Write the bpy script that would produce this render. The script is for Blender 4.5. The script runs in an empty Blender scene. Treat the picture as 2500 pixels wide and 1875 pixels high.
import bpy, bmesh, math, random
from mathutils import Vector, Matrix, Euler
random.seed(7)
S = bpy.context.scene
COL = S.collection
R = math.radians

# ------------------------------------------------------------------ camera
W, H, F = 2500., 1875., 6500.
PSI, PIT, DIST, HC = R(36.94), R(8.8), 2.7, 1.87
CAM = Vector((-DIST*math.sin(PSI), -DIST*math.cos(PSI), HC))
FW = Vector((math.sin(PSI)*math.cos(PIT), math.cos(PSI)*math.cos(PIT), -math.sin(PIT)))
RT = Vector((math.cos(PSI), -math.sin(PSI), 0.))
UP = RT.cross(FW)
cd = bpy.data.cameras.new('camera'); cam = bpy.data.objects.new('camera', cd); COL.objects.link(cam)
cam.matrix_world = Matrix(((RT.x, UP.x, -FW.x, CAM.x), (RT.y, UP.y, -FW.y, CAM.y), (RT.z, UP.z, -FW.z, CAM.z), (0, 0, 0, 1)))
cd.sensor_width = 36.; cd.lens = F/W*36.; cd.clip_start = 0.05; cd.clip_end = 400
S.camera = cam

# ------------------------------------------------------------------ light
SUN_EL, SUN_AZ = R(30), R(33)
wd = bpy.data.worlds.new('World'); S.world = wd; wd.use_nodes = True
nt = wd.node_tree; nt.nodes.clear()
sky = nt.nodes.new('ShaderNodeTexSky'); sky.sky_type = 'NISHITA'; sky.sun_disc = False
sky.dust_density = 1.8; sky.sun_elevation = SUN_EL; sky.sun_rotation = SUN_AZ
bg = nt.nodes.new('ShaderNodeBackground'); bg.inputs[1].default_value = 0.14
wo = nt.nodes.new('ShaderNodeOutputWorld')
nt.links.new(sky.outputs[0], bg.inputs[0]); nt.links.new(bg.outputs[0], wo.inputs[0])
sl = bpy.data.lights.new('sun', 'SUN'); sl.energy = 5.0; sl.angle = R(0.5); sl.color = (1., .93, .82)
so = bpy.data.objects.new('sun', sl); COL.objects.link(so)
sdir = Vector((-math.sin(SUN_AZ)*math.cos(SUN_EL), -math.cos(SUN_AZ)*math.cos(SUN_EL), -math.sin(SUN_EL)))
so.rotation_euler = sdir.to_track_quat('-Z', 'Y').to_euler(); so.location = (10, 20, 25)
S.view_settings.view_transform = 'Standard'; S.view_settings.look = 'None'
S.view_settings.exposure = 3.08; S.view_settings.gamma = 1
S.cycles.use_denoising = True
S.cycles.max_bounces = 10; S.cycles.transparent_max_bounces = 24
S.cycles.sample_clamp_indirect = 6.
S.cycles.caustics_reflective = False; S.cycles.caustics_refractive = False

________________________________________

## TASK GOAL
Extract exactly the leading lines of the data, stopping at and including the line with "R = math.radians".

## CORRECT OUTPUT
Write the bpy script that would produce this render. The script is for Blender 4.5. The script runs in an empty Blender scene. Treat the picture as 2500 pixels wide and 1875 pixels high.
import bpy, bmesh, math, random
from mathutils import Vector, Matrix, Euler
random.seed(7)
S = bpy.context.scene
COL = S.collection
R = math.radians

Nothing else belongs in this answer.